##### Provided material

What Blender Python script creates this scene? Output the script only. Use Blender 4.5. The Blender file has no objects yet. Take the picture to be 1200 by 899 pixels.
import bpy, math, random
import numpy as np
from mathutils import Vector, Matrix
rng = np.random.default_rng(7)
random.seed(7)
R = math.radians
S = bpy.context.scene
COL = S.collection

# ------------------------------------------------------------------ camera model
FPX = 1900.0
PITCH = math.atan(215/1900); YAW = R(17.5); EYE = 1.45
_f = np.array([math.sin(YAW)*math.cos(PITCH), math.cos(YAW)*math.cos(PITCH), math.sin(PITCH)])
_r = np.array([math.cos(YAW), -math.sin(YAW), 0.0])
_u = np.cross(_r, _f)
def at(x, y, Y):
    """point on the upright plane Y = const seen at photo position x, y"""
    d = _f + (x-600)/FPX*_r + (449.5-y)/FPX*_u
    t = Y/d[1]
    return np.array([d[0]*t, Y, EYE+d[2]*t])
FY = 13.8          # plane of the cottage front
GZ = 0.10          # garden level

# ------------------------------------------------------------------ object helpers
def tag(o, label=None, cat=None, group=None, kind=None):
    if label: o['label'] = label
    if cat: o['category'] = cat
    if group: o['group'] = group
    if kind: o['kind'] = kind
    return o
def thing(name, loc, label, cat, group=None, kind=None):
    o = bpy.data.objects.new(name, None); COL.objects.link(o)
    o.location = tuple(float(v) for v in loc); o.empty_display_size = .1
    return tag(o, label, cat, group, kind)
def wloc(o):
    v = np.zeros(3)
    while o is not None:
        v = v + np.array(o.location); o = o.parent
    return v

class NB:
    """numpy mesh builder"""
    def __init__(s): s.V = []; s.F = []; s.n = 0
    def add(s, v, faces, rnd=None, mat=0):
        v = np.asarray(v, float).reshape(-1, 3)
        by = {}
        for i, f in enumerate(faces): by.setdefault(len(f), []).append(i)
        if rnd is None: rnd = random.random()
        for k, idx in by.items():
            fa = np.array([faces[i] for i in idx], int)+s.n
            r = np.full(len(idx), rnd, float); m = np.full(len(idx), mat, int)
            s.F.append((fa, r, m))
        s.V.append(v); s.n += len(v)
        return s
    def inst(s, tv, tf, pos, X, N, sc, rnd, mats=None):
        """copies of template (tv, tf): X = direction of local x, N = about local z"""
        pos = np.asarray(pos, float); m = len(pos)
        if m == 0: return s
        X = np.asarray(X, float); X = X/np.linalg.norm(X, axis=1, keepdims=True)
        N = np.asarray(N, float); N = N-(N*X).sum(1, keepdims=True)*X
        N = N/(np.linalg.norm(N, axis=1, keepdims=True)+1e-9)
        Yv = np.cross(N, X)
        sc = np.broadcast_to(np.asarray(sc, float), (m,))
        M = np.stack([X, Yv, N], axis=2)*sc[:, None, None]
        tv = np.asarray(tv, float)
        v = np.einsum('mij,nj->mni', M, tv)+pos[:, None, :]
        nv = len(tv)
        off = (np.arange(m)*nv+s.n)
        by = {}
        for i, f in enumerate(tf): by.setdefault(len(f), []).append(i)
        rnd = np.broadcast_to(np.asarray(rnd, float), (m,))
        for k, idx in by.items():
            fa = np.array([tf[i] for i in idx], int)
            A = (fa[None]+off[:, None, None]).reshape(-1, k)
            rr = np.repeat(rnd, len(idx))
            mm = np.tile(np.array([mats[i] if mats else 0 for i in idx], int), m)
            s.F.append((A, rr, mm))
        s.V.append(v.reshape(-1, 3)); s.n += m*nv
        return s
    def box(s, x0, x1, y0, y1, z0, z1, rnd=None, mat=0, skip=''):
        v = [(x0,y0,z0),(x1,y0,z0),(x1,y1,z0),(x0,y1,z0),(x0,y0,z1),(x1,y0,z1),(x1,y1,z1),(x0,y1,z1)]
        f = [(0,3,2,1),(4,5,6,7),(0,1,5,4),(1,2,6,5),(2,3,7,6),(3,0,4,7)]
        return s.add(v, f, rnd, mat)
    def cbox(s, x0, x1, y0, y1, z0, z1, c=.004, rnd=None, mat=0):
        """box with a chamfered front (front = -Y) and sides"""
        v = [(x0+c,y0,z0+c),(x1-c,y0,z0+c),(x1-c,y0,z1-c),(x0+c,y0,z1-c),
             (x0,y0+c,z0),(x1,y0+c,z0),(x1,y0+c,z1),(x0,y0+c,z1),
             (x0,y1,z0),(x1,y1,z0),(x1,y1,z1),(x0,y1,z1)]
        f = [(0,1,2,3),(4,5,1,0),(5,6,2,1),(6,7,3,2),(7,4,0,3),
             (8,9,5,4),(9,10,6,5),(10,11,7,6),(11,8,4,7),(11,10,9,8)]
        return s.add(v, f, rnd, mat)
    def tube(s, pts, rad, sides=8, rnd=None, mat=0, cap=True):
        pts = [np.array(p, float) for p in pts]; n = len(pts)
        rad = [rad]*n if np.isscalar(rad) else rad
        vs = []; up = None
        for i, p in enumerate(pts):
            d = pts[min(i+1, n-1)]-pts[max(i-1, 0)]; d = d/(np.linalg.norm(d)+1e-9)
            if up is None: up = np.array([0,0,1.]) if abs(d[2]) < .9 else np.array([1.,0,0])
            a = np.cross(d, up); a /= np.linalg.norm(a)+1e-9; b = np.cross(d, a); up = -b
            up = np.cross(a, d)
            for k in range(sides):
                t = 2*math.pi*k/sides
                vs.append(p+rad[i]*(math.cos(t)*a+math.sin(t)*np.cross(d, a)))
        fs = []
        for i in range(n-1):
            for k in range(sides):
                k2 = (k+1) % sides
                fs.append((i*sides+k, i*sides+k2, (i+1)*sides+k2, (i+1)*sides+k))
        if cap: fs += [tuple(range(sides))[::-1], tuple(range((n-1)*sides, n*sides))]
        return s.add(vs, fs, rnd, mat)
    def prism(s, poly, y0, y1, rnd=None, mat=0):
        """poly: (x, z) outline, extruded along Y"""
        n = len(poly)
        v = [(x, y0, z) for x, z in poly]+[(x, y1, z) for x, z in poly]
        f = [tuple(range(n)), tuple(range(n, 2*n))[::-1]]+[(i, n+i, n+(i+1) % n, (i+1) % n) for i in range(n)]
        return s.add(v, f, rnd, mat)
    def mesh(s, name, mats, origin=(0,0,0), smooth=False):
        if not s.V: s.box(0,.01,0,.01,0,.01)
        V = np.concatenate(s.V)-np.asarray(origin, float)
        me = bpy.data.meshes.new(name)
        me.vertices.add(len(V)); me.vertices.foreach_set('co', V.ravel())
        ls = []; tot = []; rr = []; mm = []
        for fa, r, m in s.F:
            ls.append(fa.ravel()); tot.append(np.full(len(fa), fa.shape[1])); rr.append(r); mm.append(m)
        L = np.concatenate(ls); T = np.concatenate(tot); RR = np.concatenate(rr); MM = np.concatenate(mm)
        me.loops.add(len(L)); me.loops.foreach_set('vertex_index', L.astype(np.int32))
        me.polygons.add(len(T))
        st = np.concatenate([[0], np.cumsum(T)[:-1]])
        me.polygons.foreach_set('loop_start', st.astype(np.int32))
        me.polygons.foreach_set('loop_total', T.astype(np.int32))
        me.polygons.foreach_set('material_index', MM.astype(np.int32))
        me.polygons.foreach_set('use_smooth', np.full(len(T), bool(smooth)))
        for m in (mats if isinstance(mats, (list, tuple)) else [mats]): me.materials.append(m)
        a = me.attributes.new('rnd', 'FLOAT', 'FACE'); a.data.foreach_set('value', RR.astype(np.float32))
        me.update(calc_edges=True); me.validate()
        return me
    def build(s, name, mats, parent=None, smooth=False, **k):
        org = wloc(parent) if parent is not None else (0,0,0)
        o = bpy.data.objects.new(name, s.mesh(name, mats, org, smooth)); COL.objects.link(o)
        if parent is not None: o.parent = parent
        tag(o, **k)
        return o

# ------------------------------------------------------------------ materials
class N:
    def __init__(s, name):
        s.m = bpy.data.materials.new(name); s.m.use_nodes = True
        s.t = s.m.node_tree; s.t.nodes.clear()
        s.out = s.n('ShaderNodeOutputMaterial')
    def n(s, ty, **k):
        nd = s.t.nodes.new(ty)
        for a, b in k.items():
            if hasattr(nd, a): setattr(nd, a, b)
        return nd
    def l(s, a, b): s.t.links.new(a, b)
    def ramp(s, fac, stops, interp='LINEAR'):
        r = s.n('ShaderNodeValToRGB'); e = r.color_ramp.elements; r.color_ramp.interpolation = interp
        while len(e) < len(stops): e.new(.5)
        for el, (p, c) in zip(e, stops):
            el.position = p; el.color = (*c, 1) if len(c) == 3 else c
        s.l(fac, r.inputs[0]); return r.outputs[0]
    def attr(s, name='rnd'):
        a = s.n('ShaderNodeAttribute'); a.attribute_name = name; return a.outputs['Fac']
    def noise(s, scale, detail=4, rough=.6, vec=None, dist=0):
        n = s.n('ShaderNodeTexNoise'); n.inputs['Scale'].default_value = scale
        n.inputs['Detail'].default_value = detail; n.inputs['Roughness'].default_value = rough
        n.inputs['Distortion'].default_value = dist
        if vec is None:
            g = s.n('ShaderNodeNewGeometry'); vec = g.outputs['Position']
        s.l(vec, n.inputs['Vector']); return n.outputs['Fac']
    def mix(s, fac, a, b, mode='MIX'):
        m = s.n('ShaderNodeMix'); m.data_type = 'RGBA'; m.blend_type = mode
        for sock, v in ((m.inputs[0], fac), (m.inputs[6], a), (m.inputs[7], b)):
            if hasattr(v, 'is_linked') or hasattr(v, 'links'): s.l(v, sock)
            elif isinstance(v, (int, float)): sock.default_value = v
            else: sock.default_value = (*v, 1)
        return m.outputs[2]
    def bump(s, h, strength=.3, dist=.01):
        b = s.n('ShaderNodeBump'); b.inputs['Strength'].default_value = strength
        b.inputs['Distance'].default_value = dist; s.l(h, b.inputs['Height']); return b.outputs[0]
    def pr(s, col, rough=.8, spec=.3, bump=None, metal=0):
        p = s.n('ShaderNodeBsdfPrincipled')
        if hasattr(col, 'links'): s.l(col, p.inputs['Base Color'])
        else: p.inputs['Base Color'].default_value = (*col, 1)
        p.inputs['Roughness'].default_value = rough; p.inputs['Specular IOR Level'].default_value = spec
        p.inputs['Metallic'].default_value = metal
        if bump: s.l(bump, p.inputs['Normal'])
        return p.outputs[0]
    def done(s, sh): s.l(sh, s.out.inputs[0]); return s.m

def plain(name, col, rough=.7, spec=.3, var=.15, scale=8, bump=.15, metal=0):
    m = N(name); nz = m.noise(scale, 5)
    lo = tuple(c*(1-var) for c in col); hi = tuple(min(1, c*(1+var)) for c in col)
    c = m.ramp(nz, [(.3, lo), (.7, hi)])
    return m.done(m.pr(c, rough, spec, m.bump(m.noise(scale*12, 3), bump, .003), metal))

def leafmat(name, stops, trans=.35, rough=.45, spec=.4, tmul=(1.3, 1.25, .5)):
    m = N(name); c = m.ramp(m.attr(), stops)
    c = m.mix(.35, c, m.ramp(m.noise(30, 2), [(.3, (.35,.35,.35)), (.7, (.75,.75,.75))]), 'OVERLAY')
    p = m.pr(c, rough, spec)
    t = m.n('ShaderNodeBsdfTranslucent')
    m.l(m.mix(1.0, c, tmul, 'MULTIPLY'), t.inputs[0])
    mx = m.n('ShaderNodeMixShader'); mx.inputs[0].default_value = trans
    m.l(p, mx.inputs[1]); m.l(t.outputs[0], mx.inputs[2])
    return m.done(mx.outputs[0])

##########

> [Exercise task]: Exactly as they stand, set down the lines from the top of the data through the line with "# garden level".

> [Finished exercise]:
What Blender Python script creates this scene? Output the script only. Use Blender 4.5. The Blender file has no objects yet. Take the picture to be 1200 by 899 pixels.
import bpy, math, random
import numpy as np
from mathutils import Vector, Matrix
rng = np.random.default_rng(7)
random.seed(7)
R = math.radians
S = bpy.context.scene
COL = S.collection

# ------------------------------------------------------------------ camera model
FPX = 1900.0
PITCH = math.atan(215/1900); YAW = R(17.5); EYE = 1.45
_f = np.array([math.sin(YAW)*math.cos(PITCH), math.cos(YAW)*math.cos(PITCH), math.sin(PITCH)])
_r = np.array([math.cos(YAW), -math.sin(YAW), 0.0])
_u = np.cross(_r, _f)
def at(x, y, Y):
    """point on the upright plane Y = const seen at photo position x, y"""
    d = _f + (x-600)/FPX*_r + (449.5-y)/FPX*_u
    t = Y/d[1]
    return np.array([d[0]*t, Y, EYE+d[2]*t])
FY = 13.8          # plane of the cottage front
GZ = 0.10          # garden level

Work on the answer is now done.